Business Writing-How to Make a Good First Impression


Have you ever received a resume with a typo or seen an ad with a misspelled word?  What sort of impression did those errors make? Did you feel confident to hire the applicant or buy the product? The first impression prospects and clients have of your business is the most critical.  If that impression is a poor one, it could be the end of a potential lucrative business relationship. You don’t have to be a language expert to improve your prose.  Below are a few quick tips to help you start writing with confidence.

Maintain a professional image

Would you go to a business meeting wearing track pants and a torn t-shirt?  I would hazard a guess to say that you wouldn’t. So in the same way don’t distribute documents that are sloppy with typos and careless mistakes. Always make sure that your documents and marketing materials are concise and error free.
Never omit the most crucial step in writing. Proofread and copy edit all your documents and marketing materials. Remember your computer’s spell checker won’t pick out a word that is spelled correctly but misused. By keeping a dictionary by your work station or an online dictionary (www.m-w.com) in your internet favourites you can quickly access those words you’re not sure about.

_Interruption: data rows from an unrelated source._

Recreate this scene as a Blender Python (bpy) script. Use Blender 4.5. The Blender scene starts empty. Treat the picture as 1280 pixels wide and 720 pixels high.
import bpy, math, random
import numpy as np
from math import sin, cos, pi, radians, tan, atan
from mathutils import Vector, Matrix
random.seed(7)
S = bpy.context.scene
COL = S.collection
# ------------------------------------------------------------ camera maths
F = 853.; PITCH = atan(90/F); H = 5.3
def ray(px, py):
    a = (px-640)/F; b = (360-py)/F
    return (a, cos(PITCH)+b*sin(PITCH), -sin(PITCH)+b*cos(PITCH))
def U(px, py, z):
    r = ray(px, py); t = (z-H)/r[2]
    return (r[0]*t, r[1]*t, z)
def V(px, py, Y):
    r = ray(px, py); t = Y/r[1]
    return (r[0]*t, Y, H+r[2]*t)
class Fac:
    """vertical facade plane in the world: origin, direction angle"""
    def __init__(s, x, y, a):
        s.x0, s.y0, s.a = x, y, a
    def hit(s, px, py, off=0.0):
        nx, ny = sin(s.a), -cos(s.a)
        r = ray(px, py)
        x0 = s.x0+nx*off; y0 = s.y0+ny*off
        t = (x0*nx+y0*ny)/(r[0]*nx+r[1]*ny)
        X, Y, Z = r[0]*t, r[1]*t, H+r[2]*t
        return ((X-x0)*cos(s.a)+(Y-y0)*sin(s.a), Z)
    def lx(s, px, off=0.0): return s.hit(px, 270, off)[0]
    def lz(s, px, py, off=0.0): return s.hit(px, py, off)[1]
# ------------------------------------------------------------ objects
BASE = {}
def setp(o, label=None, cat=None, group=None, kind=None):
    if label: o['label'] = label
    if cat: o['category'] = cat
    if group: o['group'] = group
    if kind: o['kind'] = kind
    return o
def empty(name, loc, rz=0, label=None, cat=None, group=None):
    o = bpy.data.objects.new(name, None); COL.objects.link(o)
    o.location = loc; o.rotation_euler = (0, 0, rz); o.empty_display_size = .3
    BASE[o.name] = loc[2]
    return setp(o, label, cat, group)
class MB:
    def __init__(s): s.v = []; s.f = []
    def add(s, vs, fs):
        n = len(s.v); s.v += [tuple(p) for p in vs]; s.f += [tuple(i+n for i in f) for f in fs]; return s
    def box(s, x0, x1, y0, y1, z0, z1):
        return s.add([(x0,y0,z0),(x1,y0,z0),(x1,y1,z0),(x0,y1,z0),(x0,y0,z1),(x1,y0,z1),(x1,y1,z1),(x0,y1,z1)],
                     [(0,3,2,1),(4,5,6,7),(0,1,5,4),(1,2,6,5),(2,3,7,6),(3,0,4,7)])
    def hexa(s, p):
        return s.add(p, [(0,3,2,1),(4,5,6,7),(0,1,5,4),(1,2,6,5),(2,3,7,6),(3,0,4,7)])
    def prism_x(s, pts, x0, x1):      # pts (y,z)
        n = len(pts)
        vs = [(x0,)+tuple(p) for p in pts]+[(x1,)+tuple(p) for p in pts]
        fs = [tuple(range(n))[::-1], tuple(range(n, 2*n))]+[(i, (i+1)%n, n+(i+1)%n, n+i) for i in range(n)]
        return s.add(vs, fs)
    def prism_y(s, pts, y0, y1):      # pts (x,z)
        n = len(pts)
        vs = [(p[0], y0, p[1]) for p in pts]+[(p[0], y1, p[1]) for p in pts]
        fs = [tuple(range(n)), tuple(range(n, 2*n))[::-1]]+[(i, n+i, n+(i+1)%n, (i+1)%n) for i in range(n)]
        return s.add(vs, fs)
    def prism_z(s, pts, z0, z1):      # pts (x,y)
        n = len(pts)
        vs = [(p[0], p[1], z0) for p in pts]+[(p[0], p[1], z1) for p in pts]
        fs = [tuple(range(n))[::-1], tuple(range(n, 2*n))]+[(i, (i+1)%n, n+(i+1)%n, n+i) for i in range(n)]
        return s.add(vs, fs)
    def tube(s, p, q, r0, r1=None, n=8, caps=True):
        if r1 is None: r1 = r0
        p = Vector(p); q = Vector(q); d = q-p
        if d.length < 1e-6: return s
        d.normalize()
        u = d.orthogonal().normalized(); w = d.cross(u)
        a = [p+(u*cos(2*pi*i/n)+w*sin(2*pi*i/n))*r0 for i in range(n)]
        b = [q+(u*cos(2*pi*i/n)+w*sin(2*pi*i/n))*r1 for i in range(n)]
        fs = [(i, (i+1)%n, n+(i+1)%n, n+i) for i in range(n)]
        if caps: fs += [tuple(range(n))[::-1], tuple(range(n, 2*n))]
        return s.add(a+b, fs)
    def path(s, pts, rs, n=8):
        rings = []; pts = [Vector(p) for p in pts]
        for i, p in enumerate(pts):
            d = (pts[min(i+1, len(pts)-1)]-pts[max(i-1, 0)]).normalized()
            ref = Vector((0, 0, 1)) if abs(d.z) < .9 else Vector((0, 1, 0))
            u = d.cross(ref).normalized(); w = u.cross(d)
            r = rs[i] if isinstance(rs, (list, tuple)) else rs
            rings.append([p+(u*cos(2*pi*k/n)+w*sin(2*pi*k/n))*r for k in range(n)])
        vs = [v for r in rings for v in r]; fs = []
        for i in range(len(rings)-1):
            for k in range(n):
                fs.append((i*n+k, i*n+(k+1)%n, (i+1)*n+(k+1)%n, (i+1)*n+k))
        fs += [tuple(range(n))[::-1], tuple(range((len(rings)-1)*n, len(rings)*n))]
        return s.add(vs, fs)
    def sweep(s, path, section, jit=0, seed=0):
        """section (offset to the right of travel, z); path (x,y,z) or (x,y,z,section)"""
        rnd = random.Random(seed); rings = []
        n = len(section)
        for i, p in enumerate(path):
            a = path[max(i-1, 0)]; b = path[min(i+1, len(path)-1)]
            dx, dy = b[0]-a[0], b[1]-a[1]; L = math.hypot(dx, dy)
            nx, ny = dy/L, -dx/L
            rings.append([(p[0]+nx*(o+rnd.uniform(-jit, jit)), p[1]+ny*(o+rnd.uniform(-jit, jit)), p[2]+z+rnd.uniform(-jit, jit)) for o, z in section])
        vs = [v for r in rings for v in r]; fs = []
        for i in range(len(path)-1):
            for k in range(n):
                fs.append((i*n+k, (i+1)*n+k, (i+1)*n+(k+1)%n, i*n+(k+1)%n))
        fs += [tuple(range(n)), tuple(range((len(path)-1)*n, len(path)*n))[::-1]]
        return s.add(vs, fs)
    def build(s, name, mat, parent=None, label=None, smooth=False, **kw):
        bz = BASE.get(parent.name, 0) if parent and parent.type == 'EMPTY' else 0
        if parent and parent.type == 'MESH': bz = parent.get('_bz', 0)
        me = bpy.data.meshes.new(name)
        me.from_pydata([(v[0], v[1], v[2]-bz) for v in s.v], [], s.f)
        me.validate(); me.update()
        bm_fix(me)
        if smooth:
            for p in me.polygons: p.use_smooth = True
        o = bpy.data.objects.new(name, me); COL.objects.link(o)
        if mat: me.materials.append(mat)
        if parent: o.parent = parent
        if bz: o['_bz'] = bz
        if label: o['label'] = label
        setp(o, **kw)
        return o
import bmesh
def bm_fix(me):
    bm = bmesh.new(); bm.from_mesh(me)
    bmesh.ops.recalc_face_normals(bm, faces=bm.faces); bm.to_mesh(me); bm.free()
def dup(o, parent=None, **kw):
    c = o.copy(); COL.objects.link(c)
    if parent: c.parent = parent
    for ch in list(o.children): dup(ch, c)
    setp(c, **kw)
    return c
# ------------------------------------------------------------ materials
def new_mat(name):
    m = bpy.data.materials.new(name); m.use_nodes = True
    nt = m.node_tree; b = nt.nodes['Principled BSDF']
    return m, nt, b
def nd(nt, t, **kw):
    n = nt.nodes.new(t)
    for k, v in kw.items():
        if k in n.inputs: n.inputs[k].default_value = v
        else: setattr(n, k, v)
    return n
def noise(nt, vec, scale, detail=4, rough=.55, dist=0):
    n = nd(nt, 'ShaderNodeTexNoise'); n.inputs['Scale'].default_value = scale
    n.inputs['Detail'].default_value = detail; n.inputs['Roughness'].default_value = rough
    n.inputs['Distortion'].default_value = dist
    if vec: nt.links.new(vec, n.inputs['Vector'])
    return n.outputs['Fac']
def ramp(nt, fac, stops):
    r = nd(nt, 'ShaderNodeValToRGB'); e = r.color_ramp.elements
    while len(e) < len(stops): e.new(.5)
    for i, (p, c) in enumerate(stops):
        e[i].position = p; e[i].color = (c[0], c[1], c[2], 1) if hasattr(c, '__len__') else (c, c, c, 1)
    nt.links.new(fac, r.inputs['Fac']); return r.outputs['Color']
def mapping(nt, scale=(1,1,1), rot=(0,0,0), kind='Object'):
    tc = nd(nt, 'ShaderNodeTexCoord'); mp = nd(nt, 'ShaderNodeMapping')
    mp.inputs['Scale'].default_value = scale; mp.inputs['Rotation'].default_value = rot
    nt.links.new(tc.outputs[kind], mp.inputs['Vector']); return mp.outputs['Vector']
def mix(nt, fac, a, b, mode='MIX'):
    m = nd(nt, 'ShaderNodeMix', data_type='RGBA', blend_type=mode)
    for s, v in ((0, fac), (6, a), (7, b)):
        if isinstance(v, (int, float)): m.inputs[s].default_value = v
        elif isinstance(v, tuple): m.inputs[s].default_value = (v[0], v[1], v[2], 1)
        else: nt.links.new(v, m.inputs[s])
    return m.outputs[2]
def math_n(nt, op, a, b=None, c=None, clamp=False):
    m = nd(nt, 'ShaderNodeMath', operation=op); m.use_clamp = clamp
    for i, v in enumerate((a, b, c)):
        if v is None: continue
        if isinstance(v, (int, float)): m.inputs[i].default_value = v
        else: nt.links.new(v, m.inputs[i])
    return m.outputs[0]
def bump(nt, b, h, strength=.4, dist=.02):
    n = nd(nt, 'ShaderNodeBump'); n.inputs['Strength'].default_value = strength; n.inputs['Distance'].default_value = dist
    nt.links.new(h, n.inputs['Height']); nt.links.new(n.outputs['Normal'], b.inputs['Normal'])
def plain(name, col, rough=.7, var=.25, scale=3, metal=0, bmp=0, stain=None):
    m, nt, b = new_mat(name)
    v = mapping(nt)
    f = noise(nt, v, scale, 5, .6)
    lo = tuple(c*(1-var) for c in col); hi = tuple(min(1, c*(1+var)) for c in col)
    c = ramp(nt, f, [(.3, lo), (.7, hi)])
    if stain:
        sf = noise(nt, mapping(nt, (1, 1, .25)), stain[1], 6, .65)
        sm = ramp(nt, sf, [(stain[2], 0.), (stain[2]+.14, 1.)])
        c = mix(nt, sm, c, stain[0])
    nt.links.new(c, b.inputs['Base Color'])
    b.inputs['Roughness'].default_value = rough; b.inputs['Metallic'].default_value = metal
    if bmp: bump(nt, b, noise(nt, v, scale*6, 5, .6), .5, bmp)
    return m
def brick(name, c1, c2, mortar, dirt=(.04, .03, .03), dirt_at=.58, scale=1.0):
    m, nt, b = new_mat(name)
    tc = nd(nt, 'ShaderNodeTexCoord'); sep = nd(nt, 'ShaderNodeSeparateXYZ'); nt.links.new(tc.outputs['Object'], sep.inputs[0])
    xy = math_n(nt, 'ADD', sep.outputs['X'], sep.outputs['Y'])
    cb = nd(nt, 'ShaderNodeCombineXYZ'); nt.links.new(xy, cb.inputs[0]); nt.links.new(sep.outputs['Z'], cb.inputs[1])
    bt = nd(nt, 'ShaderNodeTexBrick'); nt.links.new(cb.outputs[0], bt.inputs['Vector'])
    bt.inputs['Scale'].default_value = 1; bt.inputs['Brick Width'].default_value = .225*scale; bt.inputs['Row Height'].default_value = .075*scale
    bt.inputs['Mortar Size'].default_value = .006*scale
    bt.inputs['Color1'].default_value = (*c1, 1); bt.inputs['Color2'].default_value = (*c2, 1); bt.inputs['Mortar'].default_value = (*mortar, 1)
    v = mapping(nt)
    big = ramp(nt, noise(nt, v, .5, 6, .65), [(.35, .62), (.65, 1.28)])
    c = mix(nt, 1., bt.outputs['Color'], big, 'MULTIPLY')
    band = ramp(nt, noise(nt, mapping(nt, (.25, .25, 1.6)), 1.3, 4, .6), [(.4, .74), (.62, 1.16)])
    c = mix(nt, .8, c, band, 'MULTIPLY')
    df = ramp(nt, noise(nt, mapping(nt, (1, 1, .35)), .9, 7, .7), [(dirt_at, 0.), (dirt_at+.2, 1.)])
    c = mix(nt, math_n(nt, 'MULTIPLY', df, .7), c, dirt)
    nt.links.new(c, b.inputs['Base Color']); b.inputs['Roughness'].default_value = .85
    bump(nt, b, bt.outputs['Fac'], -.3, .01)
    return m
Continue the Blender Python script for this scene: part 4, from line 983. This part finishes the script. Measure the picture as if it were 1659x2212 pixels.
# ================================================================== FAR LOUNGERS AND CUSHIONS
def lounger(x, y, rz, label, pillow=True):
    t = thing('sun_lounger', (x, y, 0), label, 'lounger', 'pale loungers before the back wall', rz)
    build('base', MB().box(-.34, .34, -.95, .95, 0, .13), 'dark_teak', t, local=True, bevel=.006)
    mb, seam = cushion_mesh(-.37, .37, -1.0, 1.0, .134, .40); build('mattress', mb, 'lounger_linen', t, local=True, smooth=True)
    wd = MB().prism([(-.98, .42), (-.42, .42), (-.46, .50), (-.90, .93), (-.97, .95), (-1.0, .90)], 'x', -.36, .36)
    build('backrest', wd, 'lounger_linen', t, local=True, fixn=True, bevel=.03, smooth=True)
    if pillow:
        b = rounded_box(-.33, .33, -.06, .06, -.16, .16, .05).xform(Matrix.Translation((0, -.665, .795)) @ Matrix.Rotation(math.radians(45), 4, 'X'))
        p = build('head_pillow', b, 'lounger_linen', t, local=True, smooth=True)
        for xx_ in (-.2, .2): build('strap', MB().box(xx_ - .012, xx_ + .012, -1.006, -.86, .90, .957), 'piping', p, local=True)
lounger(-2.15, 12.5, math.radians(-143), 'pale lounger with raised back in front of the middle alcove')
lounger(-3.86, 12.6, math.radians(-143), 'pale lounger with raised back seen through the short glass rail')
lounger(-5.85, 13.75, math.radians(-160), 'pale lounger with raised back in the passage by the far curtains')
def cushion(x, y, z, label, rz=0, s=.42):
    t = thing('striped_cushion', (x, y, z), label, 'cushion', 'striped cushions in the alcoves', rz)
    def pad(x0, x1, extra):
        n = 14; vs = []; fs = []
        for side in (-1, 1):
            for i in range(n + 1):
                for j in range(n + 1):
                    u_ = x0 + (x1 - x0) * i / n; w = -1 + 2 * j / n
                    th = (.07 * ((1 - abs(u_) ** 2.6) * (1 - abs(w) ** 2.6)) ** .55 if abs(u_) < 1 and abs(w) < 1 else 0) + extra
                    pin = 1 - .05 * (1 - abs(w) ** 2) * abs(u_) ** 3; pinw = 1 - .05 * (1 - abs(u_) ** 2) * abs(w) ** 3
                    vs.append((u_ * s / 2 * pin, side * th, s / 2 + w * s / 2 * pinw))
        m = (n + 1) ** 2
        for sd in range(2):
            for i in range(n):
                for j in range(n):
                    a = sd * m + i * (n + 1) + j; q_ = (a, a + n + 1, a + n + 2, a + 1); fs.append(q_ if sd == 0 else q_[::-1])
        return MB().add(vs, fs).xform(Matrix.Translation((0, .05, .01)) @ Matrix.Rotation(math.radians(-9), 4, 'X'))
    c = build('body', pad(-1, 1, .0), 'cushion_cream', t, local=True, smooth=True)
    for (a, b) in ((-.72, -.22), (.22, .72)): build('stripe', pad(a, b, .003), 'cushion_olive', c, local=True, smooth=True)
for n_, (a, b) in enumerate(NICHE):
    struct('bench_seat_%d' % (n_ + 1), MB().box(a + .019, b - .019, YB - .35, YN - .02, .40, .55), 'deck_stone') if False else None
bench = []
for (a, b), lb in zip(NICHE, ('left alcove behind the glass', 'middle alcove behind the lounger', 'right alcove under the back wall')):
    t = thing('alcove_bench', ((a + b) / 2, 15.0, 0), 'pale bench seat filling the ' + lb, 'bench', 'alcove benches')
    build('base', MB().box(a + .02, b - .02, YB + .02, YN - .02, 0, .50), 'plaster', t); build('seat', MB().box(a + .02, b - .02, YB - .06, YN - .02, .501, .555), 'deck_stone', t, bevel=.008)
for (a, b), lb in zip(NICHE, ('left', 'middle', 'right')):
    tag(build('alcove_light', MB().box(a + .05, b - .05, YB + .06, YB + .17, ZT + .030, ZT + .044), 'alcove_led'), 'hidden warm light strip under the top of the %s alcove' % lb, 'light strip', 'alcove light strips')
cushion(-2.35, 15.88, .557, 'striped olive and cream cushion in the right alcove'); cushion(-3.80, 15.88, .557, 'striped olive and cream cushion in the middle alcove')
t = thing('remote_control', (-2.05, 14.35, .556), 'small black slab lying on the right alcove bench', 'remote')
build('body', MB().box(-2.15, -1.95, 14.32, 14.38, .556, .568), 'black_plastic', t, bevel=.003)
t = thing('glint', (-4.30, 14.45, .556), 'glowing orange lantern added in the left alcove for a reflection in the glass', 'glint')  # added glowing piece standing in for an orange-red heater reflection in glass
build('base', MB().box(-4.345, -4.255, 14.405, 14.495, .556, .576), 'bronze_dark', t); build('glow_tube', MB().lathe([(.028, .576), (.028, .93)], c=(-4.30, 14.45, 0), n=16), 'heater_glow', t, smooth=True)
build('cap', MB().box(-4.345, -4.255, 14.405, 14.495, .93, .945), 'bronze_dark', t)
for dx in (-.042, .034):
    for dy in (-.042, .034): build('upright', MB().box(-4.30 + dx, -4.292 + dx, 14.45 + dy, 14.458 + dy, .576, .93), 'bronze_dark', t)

Finding faults in formatting

Make sure that your document’s format is consistent. For example use the same font style and size throughout your document. Nothing can be more distracting to the reader than reading through a document and suddenly the font changes from 9 to 11 point or from Helvetica to Times New Roman.

Be active about style and tone

Avoid long sentences. Short sentences are easier to read.  Anything beyond 20 words becomes difficult to understand and tires the reader. But keep in mind, if you don’t vary your sentence length, your writing will become choppy and won’t flow smoothly.

Write in a direct style using the active voice wherever possible. Don’t use industry jargon for a mainstream audience.  By using simple language you will communicate much more effectively than by using big convoluted words. For example replace the word utilize with the word use or replace facilitate with help.

Don’t waste the reader’s time

Write concisely and to the point avoiding redundancies, run-on sentences and wordy phrases.  They add little to the meaning or clarity.  Here are some examples of wordy phrases: Substitute simple and easy to use easy to use (easy is simple). Simliply free gift  with just gift. Have you ever paid for a gift? Replace comes to a complete stop with stop. You can’t partially stop. Change on an annual basis with yearly.

Also be specific in your writing. Don’t be vague or use puffed-up expressions to fill up space on the page. A succinct half page is much more effective than a fluffy full page that uses fancy phrases that may sound nice, but say nothing.

Know who the reader is and what you want to tell them Make sure that the objective of your document is apparent.  Do you want to persuade or inform the reader?  Is your call to action clear? Stress benefits not features.  Organize your material logically and in the way your reader thinks about the subject. Know what prior knowledge they have of the subject and give them the background needed to make an informed decision or to respond favourably.

Finally, write in the same way as when you talk; in a friendly, conversational style. It is much easier to read than stiff formal prose.

Whether you are submitting a formal proposal or answering a quick email, make sure your writing reflects who you are and what you have to offer in the best way possible, making a solid impression. By using the tips above you will have the confidence knowing that the materials you distribute are the best they can be.